* _Exercise brief_
Write out each line in which the string "recreates" is present.

* _Entries provided_
________________________________________

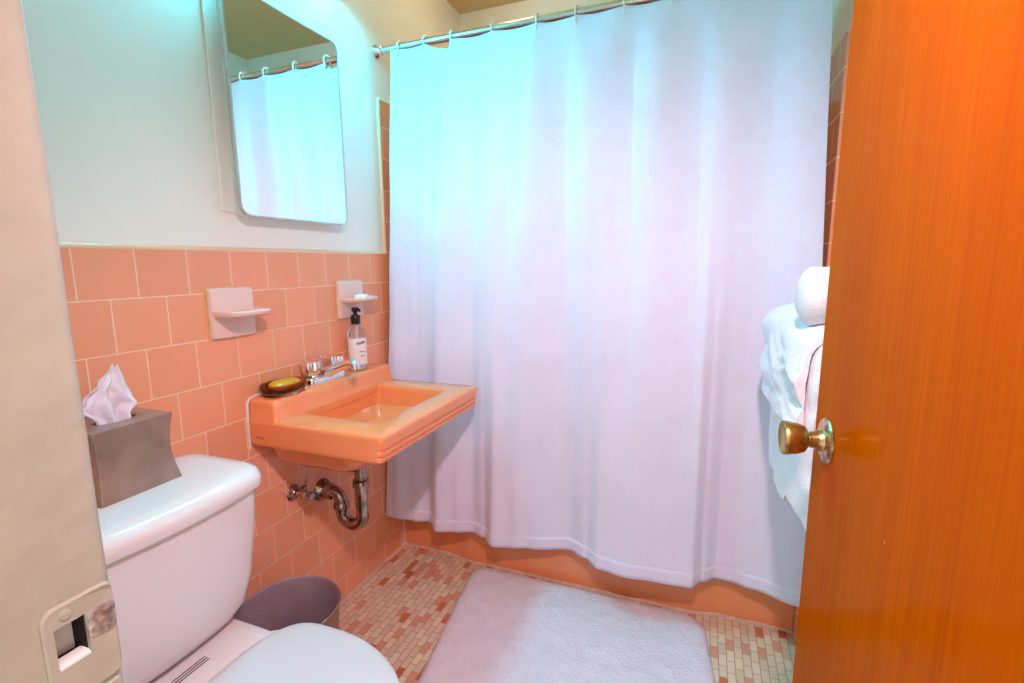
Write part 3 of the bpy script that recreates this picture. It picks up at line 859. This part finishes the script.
# ------------------------------------------------------------------ rug
def rug():
    bm = bmesh.new(); n, m = 70, 50
    A, Bc, C_, D = Vector((.475, -.70)), Vector((1.345, -.66)), Vector((1.262, -.050)), Vector((.378, -.046))
    top = []
    for j in range(m+1):
        row = []
        for i in range(n+1):
            u, v = i/n*2-1, j/m*2-1
            # squircle-round the corners
            px, py = u, v
            rr = .16
            ex = max(0, abs(u)-(1-rr)); ey = max(0, abs(v)-(1-rr*1.5))/1.5
            if ex > 0 and ey > 0:
                mx = max(ex, ey); h = math.hypot(ex, ey)
                k_ = mx/h
                px = math.copysign(1-rr+ex*k_, u); py = math.copysign(1-rr*1.5+ey*k_*1.5, v)
            s, t = (px+1)/2, (py+1)/2
            P = (A*(1-s)+Bc*s)*(1-t)+(D*(1-s)+C_*s)*t
            edge = min(1-abs(u), 1-abs(v))
            z = .004+.014*min(1, (edge/.07))**.5
            z += .0022*noise.noise(Vector((P.x*9, P.y*9, 0)))*min(1, edge*8)
            z -= .003*math.exp(-((v-.0)/.05)**2)*.6+.002*math.exp(-((u-.1)/.04)**2)
            row.append((P.x, P.y, max(.002, z)))
        top.append(row)
    T = [[bm.verts.new(p) for p in r] for r in top]
    Bt = [[bm.verts.new((p[0], p[1], .0005)) for p in r] for r in top]
    for a, b in zip(T, T[1:]):
        for i in range(n): bm.faces.new((a[i], a[i+1], b[i+1], b[i]))
    for a, b in zip(Bt, Bt[1:]):
        for i in range(n): bm.faces.new((a[i], b[i], b[i+1], a[i+1]))
    for j in range(m):
        bm.faces.new((T[j][0], T[j+1][0], Bt[j+1][0], Bt[j][0])); bm.faces.new((T[j][n], Bt[j][n], Bt[j+1][n], T[j+1][n]))
    for i in range(n):
        bm.faces.new((T[0][i], Bt[0][i], Bt[0][i+1], T[0][i+1])); bm.faces.new((T[m][i], T[m][i+1], Bt[m][i+1], Bt[m][i]))
    return bm
o = obj('bath_mat', rug(), M['rug'], None, True, 180)
tag(o, 'pale pink plush bath mat on the mosaic floor in front of the tub', 'bath mat')

# ------------------------------------------------------------------ towels
tbr = thing('towel_bar', 'steel towel bar on the right wall, behind the open door', 'towel bar', (W, -.47, 1.068))
bm = bmesh.new(); tube(bm, [(-.105, -.33, 0), (-.105, .34, 0)], .008, 14); obj('bar', bm, M['rod'], tbr)
for s in (-1, 1):
    bm = bmesh.new(); lathe(bm, [(.022, 0), (.022, -.008), (.010, -.012), (.009, -.110), (.011, -.116)], 18, (0, s*.325, 0), 'x'); obj('bracket', bm, M['rod'], tbr)
def draped(name, y0, y1, xo, ztop, zf, zb, thick, label, seed, wob=.006):
    """towel folded over the bar: inner radius path from front bottom over top to back bottom"""
    bx_, bz = W-.105, ztop-thick
    cx = bx_; n1 = 26; rI = .010+xo
    bm = bmesh.new(); loops = []
    ny = 26
    for j in range(ny+1):
        v = j/ny; y = y0+(y1-y0)*v
        path = []
        zff = zf(v)
        for i in range(n1+1):
            t = i/n1; path.append((cx-rI-thick/2-.004*math.sin(t*PI), zff+(bz-zff)*t))
        for i in range(1, 12):
            a = PI-PI*i/12; path.append((cx+(rI+thick/2)*math.cos(a), bz+(rI+thick/2)*.75*math.sin(a)))
        for i in range(n1+1):
            t = i/n1; path.append((cx+rI+thick/2, bz+(zb-bz)*t))
        out, inn = [], []
        for i, (x, z) in enumerate(path):
            p0 = path[max(0, i-1)]; p1 = path[min(len(path)-1, i+1)]
            tx_, tz_ = p1[0]-p0[0], p1[1]-p0[1]; L_ = math.hypot(tx_, tz_) or 1
            nx_, nz_ = -tz_/L_, tx_/L_
            d = wob*noise.noise(Vector((i*.13+seed, v*3.2, seed)))+wob*.5*noise.noise(Vector((i*.4, v*9, seed+5)))
            e_ = min(1, (min(v, 1-v)/.05))**.5; h = thick/2*(.55+.45*e_)
            yy = y+wob*.9*noise.noise(Vector((i*.21, seed*3, v)))
            out.append(Vector((x+nx_*(h+d), yy, z+nz_*(h+d)))); inn.append(Vector((x-nx_*h, yy, z-nz_*h)))
        loops.append(out+inn[::-1])
    loft(bm, loops)
    o = obj(name, bm, M['towel'], None, True, 60)
    tag(o, label, 'towel'); return o
draped('bath_towel', -.80, -.30, .000, 1.116, lambda v: .765-.075*v+.018*(math.sin(v*9) > 0), .80, .046, 'long white bath towel hanging lowest on the towel bar behind the door', 1.3)
draped('hand_towel', -.78, -.225, .046, 1.090, lambda v: .925-.035*v, .93, .020, 'white folded towel draped over the longer bath towel behind the door', 4.1, .011)
bm = bmesh.new(); loops = []
for i in range(17):
    x = 1.378+(1.535-1.378)*i/16; L = []
    s = min(1, (min(i, 16-i)+.6)/2.2)**.5
    for k_ in range(40):
        a = 2*PI*k_/40
        r = .056*s*(1+.05*noise.noise(Vector((math.cos(a)*1.5, math.sin(a)*1.5, x*14))))
        L.append(Vector((x, -.668+r*1.25*math.cos(a), 1.174+r*1.0*math.sin(a))))
    loops.append(L)
loft(bm, loops); o = obj('rolled_towel', bm, M['towel'], None, True, 60)
tag(o, 'white rolled towel on top of the hanging towels', 'towel')
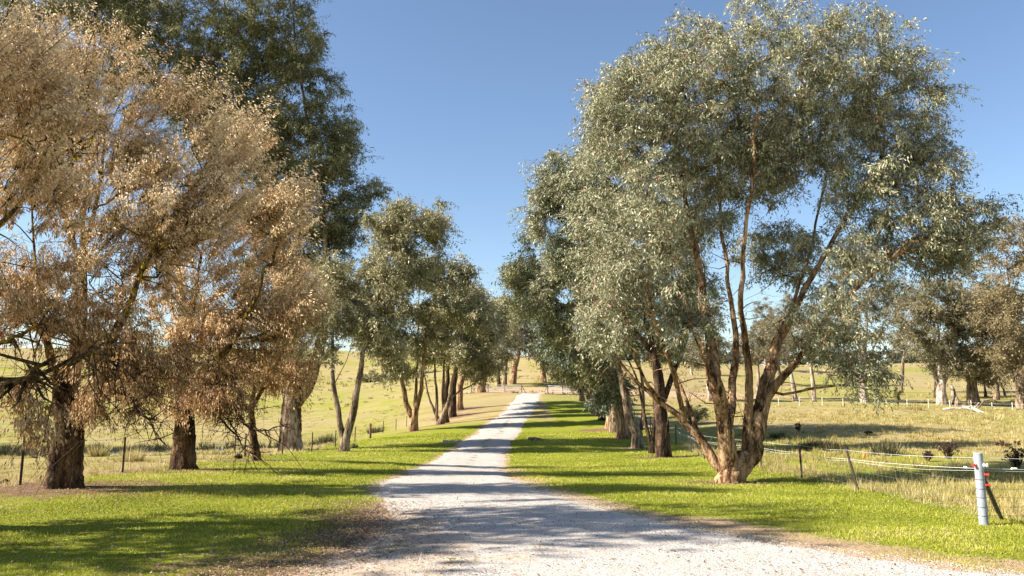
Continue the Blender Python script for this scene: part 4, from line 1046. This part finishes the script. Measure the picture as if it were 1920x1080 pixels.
def picket_mesh(B, base, top, w=.035):
    base = np.asarray(base, float); top = np.asarray(top, float); d = top - base
    for s_ in range(3):   # Y-section star picket
        a = s_ * 2 * pi / 3 + .4; o = np.array([cos(a), sin(a), 0]) * w; n = np.array([-sin(a), cos(a), 0]) * .004
        V = [base - n - .5 * d * 0, base + o - n, base + o + n, base + n, top - n, top + o - n, top + o + n, top + n]
        V = [v - np.array([0, 0, .2]) if k < 4 else v for k, v in enumerate(V)]
        B.add(V, [[0, 1, 2, 3][::-1], [4, 5, 6, 7], [0, 1, 5, 4], [1, 2, 6, 5], [2, 3, 7, 6], [3, 0, 4, 7]])
def sag(a, b, s_, n=14):
    t = np.linspace(0, 1, n)[:, None]
    q = np.asarray(a) * (1 - t) + np.asarray(b) * t
    q[:, 2] -= 4 * s_ * (t[:, 0] * (1 - t[:, 0])); return q

# right wire fence
rf = empty('wire_fence', (8.6, 14.5, gz(8.6, 14.5)), 'electric wire fence with rusty pickets and a grey pipe end post along the right lawn', 'fence')
O = np.array(rf.location)
def gp(px, py, d): p = at(px, py, d); return np.array([p[0], p[1], gz(p[0], p[1])])
post_b = gp(1845, 985, 14.5); post_t = at(1832, 857, 14.5)
post_t = post_b + np.array([-.02, 0, 1.25])
B = MB(); B.tube([post_b - [0, 0, .4] - O, post_b - O, post_t - [0, 0, .012] - O, post_t - O], [.078, .078, .076, .070], 20)
sp = B.build('strainer_post', M_GALV, rf, smooth_=False)
ax = post_t - post_b
def on_post(f, ang, r=.08): return post_b + ax * f + np.array([cos(ang) * r, sin(ang) * r, 0]) - O
def insul(c, d, R, mt):
    B = MB(); d = np.asarray(d, float); d /= np.linalg.norm(d)
    B.tube([c, c + d * .012, c + d * .02, c + d * .045, c + d * .05, c + d * .07], [R, R, R * .5, R * .5, R, R * .85], 14)
    B.build('insulator', mt, sp)
insul(on_post(.83, -.9), (cos(-.9), sin(-.9), 0), .038, M_WHITEP)
insul(on_post(.70, -.8), (cos(-.8), sin(-.8), 0), .027, M_RED)
insul(on_post(.555, -.7), (cos(-.7), sin(-.7), 0), .027, M_RED)
insul(on_post(.83, -2.75), (cos(-2.75), sin(-2.75), 0), .027, M_RED)
M_TIE = plain('dark_tie_wire', (.12, .12, .12), .5, .5)
for f in (.13, .25, .38, .50, .63):      # wire ties round the post
    th = np.linspace(0, 2 * pi, 20); ring = np.stack([np.cos(th) * .081, np.sin(th) * .081, th * 0], 1) + post_b + ax * f - O
    B = MB(); B.tube(ring, .0045, 5, False); B.build('wire_tie', M_TIE, sp)
bg_ = gp(1900, 968, 16.2); B = MB()
br_a = post_b + ax * .66 + np.array([.07, .03, 0]) - O; br_b = np.array([post_b[0] + .78, post_b[1] + .75, 0]); br_b[2] = gz(br_b[0], br_b[1]) - .05; br_b = br_b - O
B.tube([br_a, br_b], [.042, .042], 8); B.build('brace', plain('brace_timber', (.07, .055, .03), .9, 0, .4, 25), rf)
rp = [(1613, 921, 22, (1591, 845)), (1504, 901, 26.3, (1502, 832)), (1429, 882, 30.8, (1425, 828)), (1321, 860, 38, (1320, 818)), (1297, 850, 43, (1296, 816)), (1268, 842, 50, (1268, 815))]
tops = [post_t - ax * .07]; mids = [post_t - ax * .22]
for (px, py, d, (tx, ty)) in rp:
    b = gp(px, py, d); lean = (tx - px) * d / F
    t = b + np.array([lean, 0, 1.12])
    B = MB(); picket_mesh(B, b - O, t - O); B.build('post', M_STEEL, rf)
    tops.append(t - [0, 0, .06]); mids.append(b + (t - b) * .73)
for k in range(6):
    b = np.array([9.9 + .1 * k, 58 + 8 * k, 0.]); b[2] = gz(b[0], b[1]); t = b + [0, 0, 1.1]
    B = MB(); picket_mesh(B, b - O, t - O); B.build('post', M_STEEL, rf); tops.append(t - [0, 0, .06]); mids.append(b + (t - b) * .73)
def run(pts, r, name, mt, sg=.03, jit=0):
    B = MB()
    for a, b in zip(pts[:-1], pts[1:]): B.tube(sag(a - O, b - O, sg), r, 5, False)
    B.build(name, mt, rf)
run(tops, .003, 'wire', M_ROPE, .04)
run(mids, .0038, 'wire', M_ROPE, .03)
run([p - [0, 0, .035] for p in mids], .0025, 'wire', M_ROPE, .07)
lows = [[], [], [], []]
for k, (T_, f) in enumerate(zip(range(4), (.60, .45, .28, .12))):
    pts = [post_b + ax * f]
    for (px, py, d, (tx, ty)) in rp:
        b = gp(px, py, d); lean = (tx - px) * d / F; pts.append(b + np.array([lean, 0, 1.12]) * (f * 1.05))
    run(pts, .0028, 'wire', M_WIRE, .02); lows[k] = pts
# vertical netting wires between the pickets
B = MB()
for a0, a1, b0, b1 in zip(lows[0][:-1], lows[0][1:], lows[3][:-1], lows[3][1:]):
    L_ = np.linalg.norm(a1 - a0); n = int(L_ / .32); B = MB()
    for j in range(1, n):
        t = j / n; up_ = a0 * (1 - t) + a1 * t; dn = b0 * (1 - t) + b1 * t - [0, 0, .1]
        B.tube([up_ - O, dn - O], .0015, 4, False)
    B.build('wire_mesh', M_WIRE, rf)
# wires leaving to the right of the end post
ends = []
for k in range(2):
    b = np.array([post_b[0] + 7 + 7 * k, post_b[1] + .35 + .3 * k, 0]); b[2] = gz(b[0], b[1]); t = b + [0.03, 0, 1.15]
    B = MB(); picket_mesh(B, b - O, t - O); B.build('post', M_STEEL, rf); ends.append((b, t))
for f, r, mt in ((.93, .003, M_ROPE), (.78, .0038, M_ROPE), (.75, .0025, M_ROPE), (.60, .0028, M_WIRE), (.5, .0028, M_WIRE), (.38, .0028, M_WIRE), (.25, .0028, M_WIRE), (.13, .0028, M_WIRE)):
    run([post_b + ax * f] + [b + (t - b) * f for b, t in ends], r, 'wire', mt, .02)
# joint sleeves on the electric rope and orange handle clip
for px in (-.33, .62):
    B = MB(); c_ = post_b + ax * .775 + np.array([px, -.0 if px > 0 else .35 * 0 + .9 * .0, 0]) - O
    if px < 0:
        dirv = mids[1] - mids[0]; dirv /= np.linalg.norm(dirv); c_ = mids[0] + dirv * .55 - O; d_v = dirv
    else: d_v = np.array([1, .05, 0])
    B.tube([c_ - d_v * .06, c_ - d_v * .045, c_ + d_v * .045, c_ + d_v * .06], [.006, .02, .02, .006], 10); B.build('wire_joiner', M_WHITEP, rf)
B = MB(); c_ = tops[1] * .35 + mids[1] * .65 + np.array([.28, -.3, 0]) - O
B.tube([c_ + [.03, 0, .10], c_ + [.02, 0, .07], c_, c_ - [.03, 0, .09]], [.012, .028, .03, .01], 10); B.build('handle_clip', M_ORANGE, rf)

# left wire fence
lf = empty('wire_fence', (-12.4, 20.5, gz(-12.4, 20.5)), 'low wire fence of thin rusty pickets behind the trunks at left of the drive', 'fence')
O = np.array(lf.location)
lp = [(37, 908, 20.5, 1.12), (229, 886, 26, 1.1), (362, 874, 31, 1.05), (458, 861, 35.5, 1.05), (529, 852, 41, 1.1), (584, 846, 45, 1.05), (628, 840, 51, 1.05), (665, 831, 57, 1.05), (718, 813, 73, 1.1), (742, 806, 79, 1.1), (762, 801, 85, 1.1)]
L1, L2, L3 = [], [], []
for (px, py, d, hgt) in lp:
    b = gp(px, py, d); t = b + [.03, 0, hgt]
    B = MB(); picket_mesh(B, b - O, t - O, .036); B.build('post', M_STEEL, lf)
    L1.append(t - [0, 0, .05]); L2.append(t - [0, 0, .3]); L3.append(t - [0, 0, .75])
b = gp(694, 822, 66); B = MB(); B.tube([b - [0, 0, .3] - O, b - O, b + [0, 0, 1.15] - O, b + [0, 0, 1.2] - O], [.1, .1, .09, .07], 9, rough=.1, rng=np.random.RandomState(1))
B.build('wooden_post', M_WOOD, lf)
B0 = np.array([-13, 10, 0.]); B0[2] = gz(-13, 10) + 1.05
for pts, r in ((L1, .004), (L2, .003), (L3, .003)):
    B = MB(); first = B0 - [0, 0, L1[0][2] - pts[0][2]]
    qq = [first] + pts
    for a_, b_ in zip(qq[:-1], qq[1:]): B.tube(sag(a_ - O, b_ - O, .03), r, 4, False)
    B.build('wire', M_WIRE, lf)

# far fence of white posts in the right paddock
ff = empty('post_fence', (36, 99, gz(36, 99)), 'far fence of short white posts and one pale wire across the right paddock', 'fence')
O = np.array(ff.location); tp = []
for k, px in enumerate([1460, 1499, 1542, 1581, 1623, 1662, 1701, 1741, 1781, 1821, 1860, 1898, 1938, 1978]):
    dd = 99 - (px - 1460) * .012
    b = gp(px, 760, dd); hh = .95 + .08 * ((k * 7) % 5 - 2) / 2
    B = MB(); B.tube([b - [0, 0, .2] - O, b + [0, 0, hh - .03] - O, b + [0.01, 0, hh] - O], [.042, .042, .03], 8)
    B.build('post', M_WPOST, ff); tp.append(b + [0, -.05, .75])
for dz_ in (0, -.35):
    B = MB()
    for a_, b_ in zip(tp[:-1], tp[1:]): B.tube(sag(a_ + [0, 0, dz_] - O, b_ + [0, 0, dz_] - O, .02, 5), .009, 4, False)
    B.build('wire', M_WPOST, ff)

# white rails either side of the end of the drive
def rails(x0px, x1px, d0, d1, label, end_right):
    a = gp(x0px, 737, d0); b = gp(x1px, 738, d1)
    r_ = empty('rail_fence', tuple(a), label, 'fence', 'white rail fences at the end of the drive'); O = a
    n = max(2, int(round(np.linalg.norm(b - a) / 2.6)))
    P = [a + (b - a) * k / n for k in range(n + 1)]
    for k, q in enumerate(P):
        q = q.copy(); q[2] = gz(q[0], q[1])
        B = MB(); B.box(q - O + [0, 0, .55], (.12, .12, 1.3)); B.build('post', M_RAILPOST, r_)
    for hz in (.28, .55, .82, 1.08):
        B = MB(); last = P[-1] if end_right else P[0]
        pts = [np.array([q[0], q[1] - .09, gz(q[0], q[1]) + hz]) - O for q in P]
        for p0, p1 in zip(pts[:-1], pts[1:]):
            c_ = (p0 + p1) / 2; v = p1 - p0; L_ = np.linalg.norm(v) - .012
            import mathutils
            q4 = mathutils.Vector(v).to_track_quat('X', 'Z').to_matrix()
            B.box(c_, (L_, .035, .10), 0, q4)
        B.build('rail', M_RAIL, r_)
    # raking end rail
    e = P[-1] if end_right else P[0]; sx = 1 if end_right else -1
    e0 = np.array([e[0], e[1] - .14, gz(e[0], e[1]) + 1.1]) - O
    e1 = np.array([e[0] + .55 * sx, e[1] - .14, gz(e[0] + .55 * sx, e[1]) + .1]) - O
    B = MB(); B.tube([e0, e1], .05, 6); B.build('brace', M_RAILPOST, r_)
rails(884, 978, 124.5, 124, 'white four rail fence at the left of the end of the drive', True)
rails(1027, 1084, 123.5, 122, 'white four rail fence at the right of the end of the drive', False)

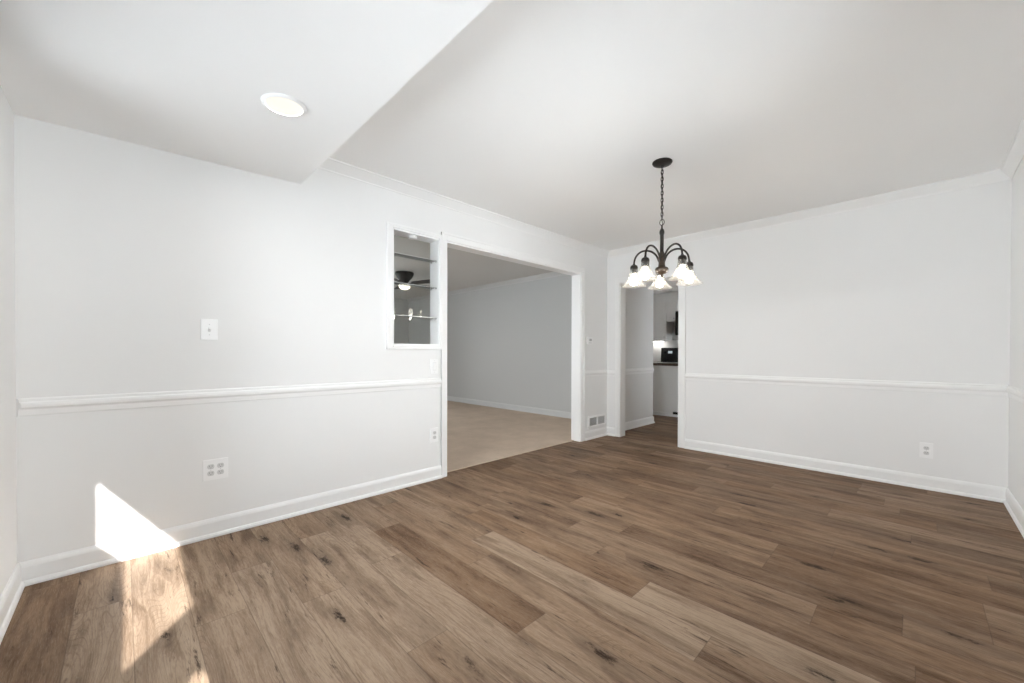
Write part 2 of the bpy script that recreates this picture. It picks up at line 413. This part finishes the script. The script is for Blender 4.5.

________________________________________

* _Final result_
Write part 3 of the bpy script that recreates this picture. It picks up at line 859. This part finishes the script.
Write part 2 of the bpy script that recreates this picture. It picks up at line 413. This part finishes the script. The script is for Blender 4.5.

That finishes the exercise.